問題は,巣箱に侵入したブッポウソウが,巣箱で産卵したブッポウソウとは違うだろうという先入観である。当たり前のことであるが,ブッポウソウのメスが自分で産んだ卵を,どんな事情があるかは知らないが,自分で割ったり,巣箱の外に捨ててしまうなどありえないことだろう。
しかし私は,ひょっとしたらという考えを持っている。でも,それは「野鳥の卵(受精卵)は消耗品に過ぎない。」というダーク・ファンタジーが絡んでいる。もちろん,漫画を描こうという意図はない。
G-04の事例について「卵は消耗品」という見方で説明してみよう。何度も言うように,G-04のオスは6月30日に発見されたときには死亡していた。メス親の方は,100m前方のヒノキの上にいたが,オスが巣箱の中で死亡したことは認識していたかもしれない。(オスからの「いるぞコール」がない。)
このような場合,メスとしては新しいオスを待って,もう一度交尾をして,初めからやり直すことを選択する可能性がある。巣箱の中には,すでに自分が生んだ卵が3つある。オスが代わったときには,いくら自分の産んだ卵であっても,新しいオスが「うん」と言うかわからない。そうなると自分の産んだ卵は,邪魔者以外の何物でもない。新しいオスが捨ててくれなければ,自分で持ち出して捨てることになるだろう。

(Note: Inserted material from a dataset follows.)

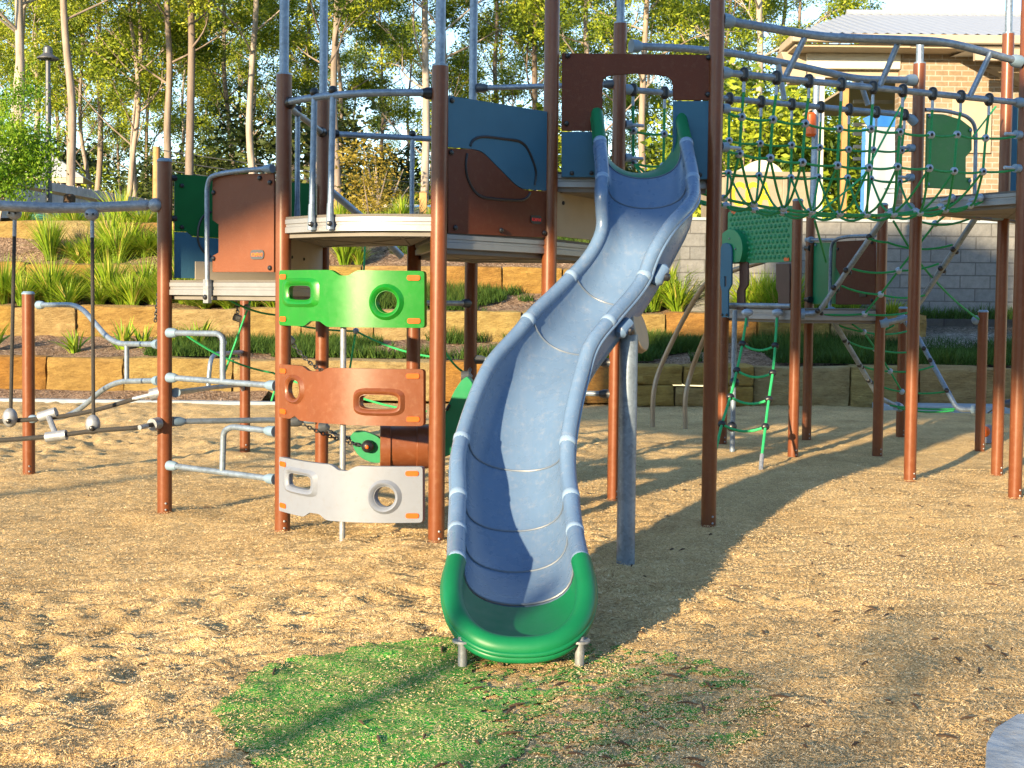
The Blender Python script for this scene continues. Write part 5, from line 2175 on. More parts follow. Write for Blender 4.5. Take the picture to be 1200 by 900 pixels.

どんな事情があるにせよ,親が自分が生んだ卵を捨ててしまうことなど絶対にありえない あるいは巣箱に自分の産んだ卵を置いたまま,どこか別の巣箱に移ってしまうなんて,およそ人道(鳥道)に反する行為ではないか,という強いご意見はごもっともである。しかし,もし卵が消耗品であったのなら,自分の都合で捨てたり,つついて殺してもおかしくないように思える。しかし,さすがにヒナが誕生するとそうもいかなくなるだろうけれど・・・。
私としては,卵を捨てた後に産卵床が整えられていること(図2)に特別な興味を持っている。
もちろん,何が真犯人かは,今の段階ではわからない。事例を地道に積み重ねて行けば,いつか突如として説明がつくようになるだろう。
巣箱の外に捨てられた卵は,数日後にふ化の兆候は表れた。割れた卵殻から血がにじみ出て,ヒナは卵の外を見ることなく死んだ。もし巣箱の中で3匹のヒナがふ化し,死んだオスがすぐに取り除かれたとしたら,また違った展開があったかもしれない。メス親はずっと「いるぞコール」を送り続けていた。